The problem isn’t just guns. It’s also voters. Too few have read Fukuyama to understand how democracy serves them. Too many foolishly fall for strongmen. (America saved by its would-be strongman being himself a fool.)
The army had ruled since 1962. Democracy advocate Aung San Suu Kyi was under house arrest. She’d been heroic; her book, Freedom From Fear, an inspiration.
Suu’s luster dimmed when she refused to criticize, and even defended, the army’s savage genocide of rape and murder against Myanmar’s Rohingya Muslims. (Buddhist pacifism?) Admittedly her tense relationship with the army circumscribed Suu’s power and authority; but she had some; and what good are they if you’re afraid to use them? Freedom from fear?

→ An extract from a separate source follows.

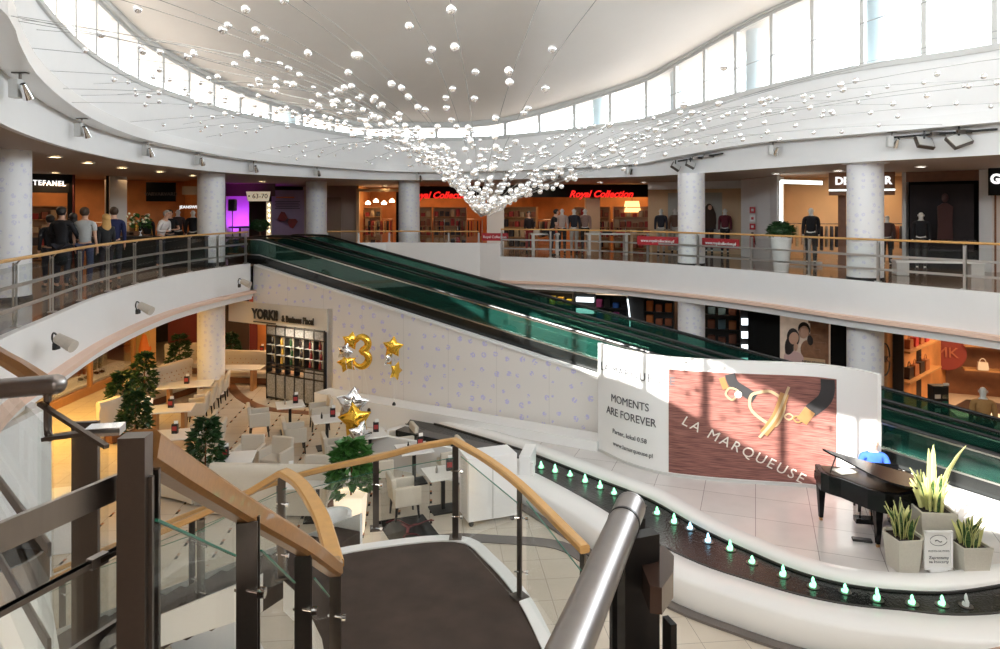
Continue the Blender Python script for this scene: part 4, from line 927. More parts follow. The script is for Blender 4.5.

The paradigm of an army using its guns to rule is so familiar it seems inevitable, like the weather. How to keep soldiers in their barracks is a perennial conundrum. Yet few question why a country like Myanmar even has an army in the first place.
Myanmar does have internal conflicts, with regional/ethnic insurgencies, that its army battles. That sort of thing is what mainly occupies modern militaries — to the extent they do any actual military stuff at all. But query what would obtain absent a national army. The aggressiveness of Myanmar’s toward those regional elements is itself a major instigator of bloodshed. Without its army, the country would likely work through such conflicts politically, and peacefully.
What’s suggested here is not some utopian pacifist fantasy. Naturally, disbanding any army faces much opposition, not least from that army itself; which, after all, has guns to back up its resistance. (Myanmar’s proved unwilling even to coexist with a civilian government.) Yet a few countries have succeeded in abolishing national armies. Costa Rica, for example, did so back in 1948, after a civil war. It has not since experienced another, nor an invasion — nor, of course, a military coup. Its democracy thrives unmolested.
This is a practical path toward the pacifist dream of a world without war.